╭──

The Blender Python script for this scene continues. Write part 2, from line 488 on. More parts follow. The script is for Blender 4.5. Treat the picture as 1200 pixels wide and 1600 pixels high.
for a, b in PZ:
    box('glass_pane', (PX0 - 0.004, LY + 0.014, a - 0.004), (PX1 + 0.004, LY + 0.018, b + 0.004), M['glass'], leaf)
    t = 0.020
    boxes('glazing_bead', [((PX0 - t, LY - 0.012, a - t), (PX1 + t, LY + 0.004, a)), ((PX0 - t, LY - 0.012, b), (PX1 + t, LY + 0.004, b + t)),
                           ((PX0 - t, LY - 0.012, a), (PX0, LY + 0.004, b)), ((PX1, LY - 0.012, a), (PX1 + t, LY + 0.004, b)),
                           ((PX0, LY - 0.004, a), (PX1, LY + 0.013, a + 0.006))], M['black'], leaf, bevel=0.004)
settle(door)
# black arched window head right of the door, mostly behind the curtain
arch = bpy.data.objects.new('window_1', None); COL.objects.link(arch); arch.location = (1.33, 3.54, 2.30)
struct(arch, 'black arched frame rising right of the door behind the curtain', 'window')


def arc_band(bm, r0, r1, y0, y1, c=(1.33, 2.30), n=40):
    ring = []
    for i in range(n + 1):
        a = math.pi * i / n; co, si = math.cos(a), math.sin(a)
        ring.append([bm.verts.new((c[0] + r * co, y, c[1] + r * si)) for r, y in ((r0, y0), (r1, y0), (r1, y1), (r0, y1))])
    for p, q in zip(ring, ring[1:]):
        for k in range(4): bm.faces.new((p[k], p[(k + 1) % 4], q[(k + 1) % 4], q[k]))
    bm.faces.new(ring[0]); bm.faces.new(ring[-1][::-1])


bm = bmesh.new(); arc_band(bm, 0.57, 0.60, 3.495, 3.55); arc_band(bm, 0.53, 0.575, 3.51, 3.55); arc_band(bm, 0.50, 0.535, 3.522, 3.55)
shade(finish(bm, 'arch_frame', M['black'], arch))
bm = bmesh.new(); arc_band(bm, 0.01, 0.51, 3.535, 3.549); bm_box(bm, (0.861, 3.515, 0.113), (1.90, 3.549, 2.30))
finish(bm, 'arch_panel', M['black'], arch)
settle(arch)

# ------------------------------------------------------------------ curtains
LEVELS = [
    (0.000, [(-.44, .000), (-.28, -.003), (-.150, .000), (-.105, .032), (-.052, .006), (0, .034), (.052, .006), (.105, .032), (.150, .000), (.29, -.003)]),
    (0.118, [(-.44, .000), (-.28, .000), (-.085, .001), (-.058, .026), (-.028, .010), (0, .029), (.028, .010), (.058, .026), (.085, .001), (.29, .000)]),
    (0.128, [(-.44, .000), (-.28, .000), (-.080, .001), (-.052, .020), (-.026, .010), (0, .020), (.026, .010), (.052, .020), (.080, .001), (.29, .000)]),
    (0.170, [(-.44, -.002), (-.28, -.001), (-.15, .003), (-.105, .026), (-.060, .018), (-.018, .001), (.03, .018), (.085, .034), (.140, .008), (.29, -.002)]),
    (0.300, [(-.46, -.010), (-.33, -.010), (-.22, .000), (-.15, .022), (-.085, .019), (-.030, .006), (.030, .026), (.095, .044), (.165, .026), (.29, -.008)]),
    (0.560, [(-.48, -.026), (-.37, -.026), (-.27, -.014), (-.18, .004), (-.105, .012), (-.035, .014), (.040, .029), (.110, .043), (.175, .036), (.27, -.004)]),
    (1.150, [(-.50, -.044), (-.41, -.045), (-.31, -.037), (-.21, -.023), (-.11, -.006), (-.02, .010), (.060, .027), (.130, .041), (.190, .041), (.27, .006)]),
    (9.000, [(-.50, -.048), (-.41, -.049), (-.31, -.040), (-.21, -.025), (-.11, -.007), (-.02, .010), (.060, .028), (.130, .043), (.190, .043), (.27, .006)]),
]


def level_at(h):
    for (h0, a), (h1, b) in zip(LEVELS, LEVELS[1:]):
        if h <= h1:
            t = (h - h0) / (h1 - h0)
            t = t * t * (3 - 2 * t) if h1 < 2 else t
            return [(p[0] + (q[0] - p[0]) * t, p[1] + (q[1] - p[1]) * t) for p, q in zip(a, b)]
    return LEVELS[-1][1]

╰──

- EXERCISE INSTRUCTIONS
Write out, unaltered, the lines from the opening of the listing through the line that includes "struct(arch, 'black arched".

- EXERCISE SOLUTION
The Blender Python script for this scene continues. Write part 2, from line 488 on. More parts follow. The script is for Blender 4.5. Treat the picture as 1200 pixels wide and 1600 pixels high.
for a, b in PZ:
    box('glass_pane', (PX0 - 0.004, LY + 0.014, a - 0.004), (PX1 + 0.004, LY + 0.018, b + 0.004), M['glass'], leaf)
    t = 0.020
    boxes('glazing_bead', [((PX0 - t, LY - 0.012, a - t), (PX1 + t, LY + 0.004, a)), ((PX0 - t, LY - 0.012, b), (PX1 + t, LY + 0.004, b + t)),
                           ((PX0 - t, LY - 0.012, a), (PX0, LY + 0.004, b)), ((PX1, LY - 0.012, a), (PX1 + t, LY + 0.004, b)),
                           ((PX0, LY - 0.004, a), (PX1, LY + 0.013, a + 0.006))], M['black'], leaf, bevel=0.004)
settle(door)
# black arched window head right of the door, mostly behind the curtain
arch = bpy.data.objects.new('window_1', None); COL.objects.link(arch); arch.location = (1.33, 3.54, 2.30)
struct(arch, 'black arched frame rising right of the door behind the curtain', 'window')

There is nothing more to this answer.